Late-running scheme being built by Costain Skanska joint venture
The scale of work still to be carried out at Crossrail’s Bond Street station has been laid bare, with Transport for London documents revealing the £200m scheme may not even be finished by the end of the year.
In papers published ahead of today’s (6 March) meeting of TfL’s programmes and investment committee it was revealed there are no guarantees that the station, which is being built by a Costain Skanska joint venture, will be finished this year.
And it admitted: “Completion of Bond Street could slip to late 2019 or even beyond.”
The disclosure came from minutes from the committee’s last meeting, which took place on 11 December, that were among a tranche of recently released documents.
Elizabeth Line services were due to be running through Bond Street station last December but last summer it was announced the railway would miss its original opening deadline. A new deadline of autumn this year was then given but this has already come and gone.
Last month, Crossrail’s chief executive Mark Wild conceded that not even half of the complex fit-out work at the route’s central London stations had been completed.
The news comes as a senior figure at the City of London told Building Crossrail was hoping to announce a new opening date for the railway by the end of June.
Chris Hayward, the chairman of the authority’s planning and transportation committee, said: “They’re [Crossrail] telling us by the second quarter.”

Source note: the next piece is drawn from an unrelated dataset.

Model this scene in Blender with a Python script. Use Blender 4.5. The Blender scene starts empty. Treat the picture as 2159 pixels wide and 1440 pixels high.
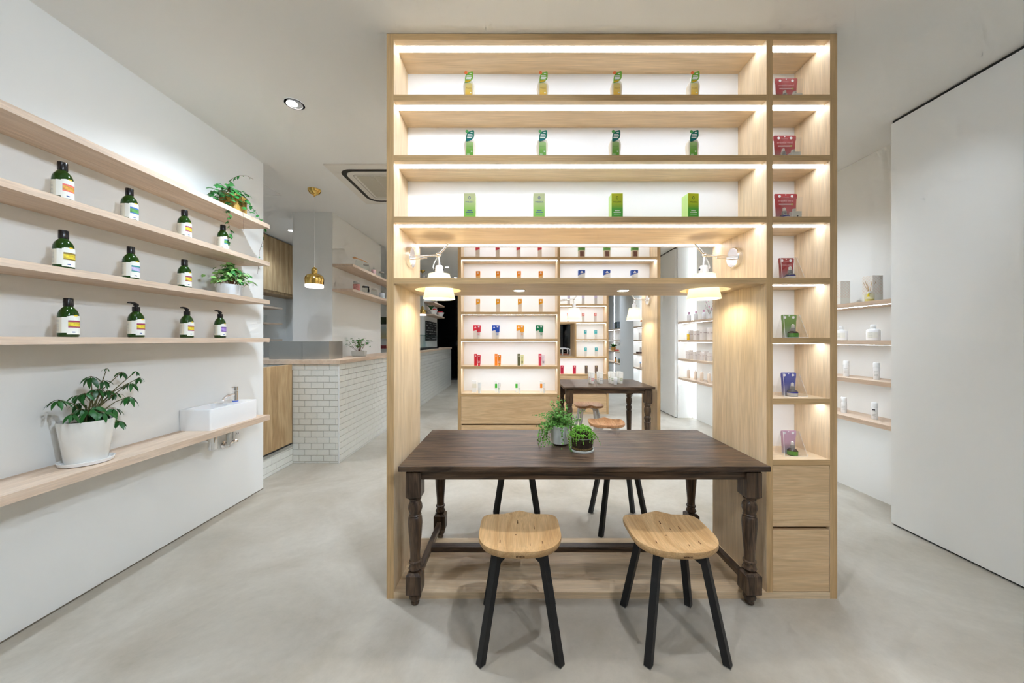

Hayward said he had been reassured by meetings with Crossrail’s new management team which includes Wild and new chairman Tony Meggs.
He said: “I’m satisfied the new team has got a grip on [things]. We do need a definite [opening] date but they can’t break any more opening dates.”
Meggs and Wild are set to face the Public Accounts Committee later today as the watchdog MPs conduct a progress review of the £17.6bn scheme.